Tuesday, August 23, 2011

Dine At Your Own Risk

There was some discussion on Facebook the other day about people letting their children run wild in restaurants, which is dangerous for the kids who might be tripped over by big people carrying trays of hot food, and so annoying to other diners that they may be secretly hoping for those trays of hot food to crash down on the little darlings' heads.

I want to go on record that I have never let my children or grandchildren run around and terrorize the waiters or diners in a restaurant.  We did it sitting down.

Remember Furr's Cafeteria?  It was one of our favorites when my boys were growing up.  You know you will probably not find starched tablecloths on the tables when there are high chairs on wheels at the entrance, so it would seem to be an appropriate place to take children.  But high chairs don't contain everything, now do they?  Like the time two-year-old Jake, having finished eating his ear of corn, and wanting a neat tray, of course, tossed the cob over his shoulder (No, that's not the way we did it at home!) and it landed in the plate of the lady sitting three booths over.  (He was always an athletic kid) Or when he spotted Dennis leaving the restroom there and yelled at the top of his lungs across the room, "Did you go potty, Daddy?"  But he wasn't running around endangering wait staff when he did those things.

Of course, McDonalds is the quintessential kids' place to eat, but in the past they did not have playgrounds in them.  Once when the kids were a little older and we were visiting friends in California, we stopped at a McDonalds and let them sit at a booth by themselves while we talked.  It's possible that  my friend, Darlene and I were enjoying ourselves a little too long and were too absorbed with catching up on each other's lives. And it's possible that when we heard some ladies in another booth speaking in the authoritative tone of the childless everywhere, "If I ever have children they will never act like brats in a restaurant, you can be sure of that!", it may have been directed specifically at us even though they were the ones not using their indoor voices.  The kids were being quiet, which should have been the clue, of course.

We looked toward the booth where are children were ensconced only to be amazed at the sight of a giant replica of the St. Louis Gateway Arch fashioned from soda straws rising toward the ceiling, reaching from their booth to the soft drink dispenser on the other side of the room. It was actually quite a marvelous feat of engineering  and though our hearts swelled with pride it was obviously time to take our burgeoning architects out of there.
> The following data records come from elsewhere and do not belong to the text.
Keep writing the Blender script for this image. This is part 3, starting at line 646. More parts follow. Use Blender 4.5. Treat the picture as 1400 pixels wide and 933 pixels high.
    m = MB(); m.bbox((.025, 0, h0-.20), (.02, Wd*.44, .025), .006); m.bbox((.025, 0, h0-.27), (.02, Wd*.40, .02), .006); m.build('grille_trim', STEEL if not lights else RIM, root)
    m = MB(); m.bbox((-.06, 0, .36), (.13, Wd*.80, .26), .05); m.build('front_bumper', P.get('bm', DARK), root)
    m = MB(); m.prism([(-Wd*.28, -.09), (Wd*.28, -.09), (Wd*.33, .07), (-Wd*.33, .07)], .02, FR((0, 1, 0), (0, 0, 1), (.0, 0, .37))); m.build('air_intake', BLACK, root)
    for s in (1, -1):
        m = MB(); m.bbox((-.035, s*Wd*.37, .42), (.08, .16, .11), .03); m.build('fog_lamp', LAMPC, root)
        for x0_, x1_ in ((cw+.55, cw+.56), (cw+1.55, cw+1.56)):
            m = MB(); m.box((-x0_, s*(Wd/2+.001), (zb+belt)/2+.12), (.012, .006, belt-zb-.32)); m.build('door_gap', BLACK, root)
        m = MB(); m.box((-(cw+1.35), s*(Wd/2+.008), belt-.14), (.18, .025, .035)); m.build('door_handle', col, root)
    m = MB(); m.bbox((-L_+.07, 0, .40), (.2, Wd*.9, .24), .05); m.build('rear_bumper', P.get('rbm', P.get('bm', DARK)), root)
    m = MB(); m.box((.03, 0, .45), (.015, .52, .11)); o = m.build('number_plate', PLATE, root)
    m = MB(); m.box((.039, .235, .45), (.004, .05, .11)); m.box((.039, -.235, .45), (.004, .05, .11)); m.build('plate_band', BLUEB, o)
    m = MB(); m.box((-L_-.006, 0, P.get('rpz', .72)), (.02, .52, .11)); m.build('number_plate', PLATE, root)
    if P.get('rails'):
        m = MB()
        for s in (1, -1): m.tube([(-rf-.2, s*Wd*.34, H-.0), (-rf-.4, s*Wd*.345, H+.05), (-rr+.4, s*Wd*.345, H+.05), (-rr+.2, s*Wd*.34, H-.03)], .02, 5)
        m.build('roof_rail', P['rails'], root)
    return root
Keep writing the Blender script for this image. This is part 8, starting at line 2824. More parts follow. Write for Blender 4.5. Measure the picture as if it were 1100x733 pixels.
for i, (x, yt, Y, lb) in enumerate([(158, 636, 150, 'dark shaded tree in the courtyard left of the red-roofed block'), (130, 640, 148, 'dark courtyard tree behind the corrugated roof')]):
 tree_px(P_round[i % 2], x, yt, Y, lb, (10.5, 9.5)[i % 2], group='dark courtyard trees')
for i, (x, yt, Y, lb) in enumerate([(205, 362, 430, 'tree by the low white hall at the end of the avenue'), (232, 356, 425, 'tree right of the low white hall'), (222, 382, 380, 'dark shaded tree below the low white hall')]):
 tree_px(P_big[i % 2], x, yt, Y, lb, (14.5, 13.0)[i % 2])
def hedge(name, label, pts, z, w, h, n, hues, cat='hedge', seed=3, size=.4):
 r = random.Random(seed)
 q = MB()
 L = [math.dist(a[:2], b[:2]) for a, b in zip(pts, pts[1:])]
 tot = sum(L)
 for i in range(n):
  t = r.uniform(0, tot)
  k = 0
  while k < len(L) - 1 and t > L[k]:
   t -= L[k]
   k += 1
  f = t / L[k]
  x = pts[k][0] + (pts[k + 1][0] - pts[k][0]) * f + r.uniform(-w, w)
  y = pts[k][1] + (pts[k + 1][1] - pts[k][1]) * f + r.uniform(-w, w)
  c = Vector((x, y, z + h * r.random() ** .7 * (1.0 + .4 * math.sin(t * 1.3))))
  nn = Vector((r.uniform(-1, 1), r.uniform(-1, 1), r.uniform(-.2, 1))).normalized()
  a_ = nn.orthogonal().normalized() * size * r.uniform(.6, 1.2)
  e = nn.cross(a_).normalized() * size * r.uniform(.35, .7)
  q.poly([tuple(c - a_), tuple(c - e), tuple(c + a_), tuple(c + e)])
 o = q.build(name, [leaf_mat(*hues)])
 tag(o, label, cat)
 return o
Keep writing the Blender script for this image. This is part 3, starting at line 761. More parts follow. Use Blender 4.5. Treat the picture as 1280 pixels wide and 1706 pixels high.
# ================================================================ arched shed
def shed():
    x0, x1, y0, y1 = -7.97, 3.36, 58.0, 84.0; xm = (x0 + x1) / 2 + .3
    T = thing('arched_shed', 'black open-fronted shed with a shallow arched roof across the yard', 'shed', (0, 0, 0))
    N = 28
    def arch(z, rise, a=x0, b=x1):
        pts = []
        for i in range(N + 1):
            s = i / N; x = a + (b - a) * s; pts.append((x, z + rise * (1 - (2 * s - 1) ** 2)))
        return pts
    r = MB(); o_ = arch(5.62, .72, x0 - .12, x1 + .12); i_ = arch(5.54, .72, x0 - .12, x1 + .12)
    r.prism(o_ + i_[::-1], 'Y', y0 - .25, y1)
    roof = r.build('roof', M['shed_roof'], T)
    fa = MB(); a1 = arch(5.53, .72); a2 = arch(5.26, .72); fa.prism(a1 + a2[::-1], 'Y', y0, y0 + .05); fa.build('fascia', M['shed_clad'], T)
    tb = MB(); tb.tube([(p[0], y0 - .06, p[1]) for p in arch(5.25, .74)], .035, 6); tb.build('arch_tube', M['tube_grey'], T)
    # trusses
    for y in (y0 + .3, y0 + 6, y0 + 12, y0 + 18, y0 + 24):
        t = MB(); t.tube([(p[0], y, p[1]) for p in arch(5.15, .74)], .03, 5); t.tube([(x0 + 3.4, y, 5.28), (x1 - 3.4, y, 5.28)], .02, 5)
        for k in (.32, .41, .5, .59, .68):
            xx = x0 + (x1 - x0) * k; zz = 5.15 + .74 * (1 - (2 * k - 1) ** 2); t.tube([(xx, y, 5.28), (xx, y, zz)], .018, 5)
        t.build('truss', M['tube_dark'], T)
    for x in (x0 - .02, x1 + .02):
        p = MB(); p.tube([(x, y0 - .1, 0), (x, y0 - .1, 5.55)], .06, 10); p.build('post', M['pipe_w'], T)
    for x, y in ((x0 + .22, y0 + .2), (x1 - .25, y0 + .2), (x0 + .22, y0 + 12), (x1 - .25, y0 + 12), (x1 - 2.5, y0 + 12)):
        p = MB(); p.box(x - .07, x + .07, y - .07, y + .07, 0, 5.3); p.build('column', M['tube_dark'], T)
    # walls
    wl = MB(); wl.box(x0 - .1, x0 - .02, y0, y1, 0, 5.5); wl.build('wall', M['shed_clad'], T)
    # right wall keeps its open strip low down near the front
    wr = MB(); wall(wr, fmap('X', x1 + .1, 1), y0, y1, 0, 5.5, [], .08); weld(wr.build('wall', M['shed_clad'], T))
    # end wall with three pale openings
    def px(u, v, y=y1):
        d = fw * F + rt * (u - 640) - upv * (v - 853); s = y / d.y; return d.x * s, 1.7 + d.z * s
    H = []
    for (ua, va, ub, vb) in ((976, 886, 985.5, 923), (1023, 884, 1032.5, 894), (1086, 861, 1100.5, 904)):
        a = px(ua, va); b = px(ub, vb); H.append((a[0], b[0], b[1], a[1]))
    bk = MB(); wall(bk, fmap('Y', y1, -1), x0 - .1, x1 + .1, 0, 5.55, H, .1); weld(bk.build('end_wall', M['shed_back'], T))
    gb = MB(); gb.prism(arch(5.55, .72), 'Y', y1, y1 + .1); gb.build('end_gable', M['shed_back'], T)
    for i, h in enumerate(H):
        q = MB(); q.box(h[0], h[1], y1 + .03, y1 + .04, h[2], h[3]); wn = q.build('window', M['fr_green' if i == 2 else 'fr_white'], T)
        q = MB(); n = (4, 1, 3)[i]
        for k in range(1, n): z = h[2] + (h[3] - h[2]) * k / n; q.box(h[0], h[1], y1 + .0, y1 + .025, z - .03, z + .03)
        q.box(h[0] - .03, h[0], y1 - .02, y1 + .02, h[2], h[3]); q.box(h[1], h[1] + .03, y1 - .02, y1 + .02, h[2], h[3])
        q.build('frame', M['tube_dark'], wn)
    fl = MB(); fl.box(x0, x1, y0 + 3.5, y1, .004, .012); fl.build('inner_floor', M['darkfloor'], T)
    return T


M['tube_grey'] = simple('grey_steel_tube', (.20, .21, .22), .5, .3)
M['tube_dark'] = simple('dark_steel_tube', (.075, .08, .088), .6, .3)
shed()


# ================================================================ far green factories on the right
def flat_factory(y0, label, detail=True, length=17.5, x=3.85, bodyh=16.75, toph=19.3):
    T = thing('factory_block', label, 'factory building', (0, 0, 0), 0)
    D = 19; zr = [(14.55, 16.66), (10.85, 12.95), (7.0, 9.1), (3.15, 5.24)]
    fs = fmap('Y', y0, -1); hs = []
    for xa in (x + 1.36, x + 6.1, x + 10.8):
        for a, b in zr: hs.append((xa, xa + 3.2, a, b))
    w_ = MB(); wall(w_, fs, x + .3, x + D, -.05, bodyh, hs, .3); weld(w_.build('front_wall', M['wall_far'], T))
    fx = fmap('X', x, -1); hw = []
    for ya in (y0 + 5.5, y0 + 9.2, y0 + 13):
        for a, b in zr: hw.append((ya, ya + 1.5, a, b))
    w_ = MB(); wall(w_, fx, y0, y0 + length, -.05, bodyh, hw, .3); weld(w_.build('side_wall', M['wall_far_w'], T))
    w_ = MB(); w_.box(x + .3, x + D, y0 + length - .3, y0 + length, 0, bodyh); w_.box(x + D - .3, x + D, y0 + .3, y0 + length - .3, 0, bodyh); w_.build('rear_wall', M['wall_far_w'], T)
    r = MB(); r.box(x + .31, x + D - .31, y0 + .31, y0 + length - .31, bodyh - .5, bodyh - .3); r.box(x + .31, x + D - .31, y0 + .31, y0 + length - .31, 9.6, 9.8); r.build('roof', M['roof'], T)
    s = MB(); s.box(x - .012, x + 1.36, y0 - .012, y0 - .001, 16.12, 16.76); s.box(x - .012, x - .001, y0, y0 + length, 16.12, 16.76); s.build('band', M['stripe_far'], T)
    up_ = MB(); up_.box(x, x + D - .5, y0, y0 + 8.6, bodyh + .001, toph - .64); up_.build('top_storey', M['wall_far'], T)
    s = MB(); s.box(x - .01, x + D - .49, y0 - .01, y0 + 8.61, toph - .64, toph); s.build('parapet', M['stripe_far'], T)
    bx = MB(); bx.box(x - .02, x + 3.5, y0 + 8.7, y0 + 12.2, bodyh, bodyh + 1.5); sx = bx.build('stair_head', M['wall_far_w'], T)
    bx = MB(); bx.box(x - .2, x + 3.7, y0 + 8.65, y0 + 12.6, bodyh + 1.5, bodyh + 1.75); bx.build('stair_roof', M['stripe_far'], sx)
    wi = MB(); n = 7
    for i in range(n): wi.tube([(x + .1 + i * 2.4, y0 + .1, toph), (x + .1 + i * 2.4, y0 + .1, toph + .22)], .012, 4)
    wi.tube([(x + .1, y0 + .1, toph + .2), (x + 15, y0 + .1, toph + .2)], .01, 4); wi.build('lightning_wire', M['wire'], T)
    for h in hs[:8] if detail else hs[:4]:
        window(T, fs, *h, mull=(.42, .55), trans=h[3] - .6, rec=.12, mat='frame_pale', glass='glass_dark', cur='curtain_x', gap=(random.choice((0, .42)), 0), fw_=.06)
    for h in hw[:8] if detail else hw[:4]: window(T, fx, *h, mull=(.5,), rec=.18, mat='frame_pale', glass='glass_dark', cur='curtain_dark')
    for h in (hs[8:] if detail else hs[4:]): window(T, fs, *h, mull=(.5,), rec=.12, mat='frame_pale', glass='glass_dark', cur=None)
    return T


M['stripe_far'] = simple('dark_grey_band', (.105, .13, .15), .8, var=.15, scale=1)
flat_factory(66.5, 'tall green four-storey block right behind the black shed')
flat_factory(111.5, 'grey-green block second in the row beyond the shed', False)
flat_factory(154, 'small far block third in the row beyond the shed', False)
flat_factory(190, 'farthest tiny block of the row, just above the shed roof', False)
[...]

We waited till the busybodies, excuse me, concerned citizens, left and then we tried to sneak, unnoticed, out to our car. We thought that the kids seemed to be suitably chastised.  That is until we were walking behind them in the parking lot and noticed that the back pockets of each of their jeans sported a wad of straws  the size of a Duraflame log.  I don't know what else they were planning to build but we made them take them back.

We've never actually been so annoying that other people got up and left. Okay, there was that one time we were all on one of our road trips to St. Louis. The children were totally grown!  You would think you wouldn't have that much to worry about. However, someone in the group, I believe it was Dennis, in fact, the patriarch who should have been setting the example, who was stacking those little cream containers one on top of the other, higher and higher, the kids all cheering him on, to a height never before achieved.  All of a sudden someone, who it was remains a mystery, flipped the bottom carton and one sailed up, up, up into the air and plopped into the plate of some innocent travelers who were trying to enjoy their lunch across the room.  I don't think it was even the flying missile that made them get up and change tables.  It was more likely the ear-splitting, falling out of the chair laughter, so loud that it precluded conversation by anyone within close proximity, that did the deed.  We didn't ask.

Jake's children, of course, are much better behaved than he was.  Except for the things he himself is teaching them.  He didn't learn it from me but he can shoot the paper off a straw quite a distance.  That athleticism, you know.  Like the time we were sitting in Braum's----we only do these things in kid-friendly places----when his daughter shot a straw paper like an arrow and it landed on the head of the man who was sitting behind us. And stayed. Black hair, white straw, lots of hairspray. We held our breath. We waited and waited for it to fall off. Should we mention it or not? Should we, and by we, I mean Jake, go over and apologize? The man was eating alone so there was no one to point it out to him. It stayed on his head.  We watched it stay on his head. He finished his food.  It was still on his head.  Ah, but for the Oklahoma wind as he got up to leave, it may have still been on his head when he laid it on his pillow that night.

I'm beginning to think the drive-through window may be the best option for our  family. We could have a whole meal with everyone buckled into their seats for safety.  The safety of other diners, that is.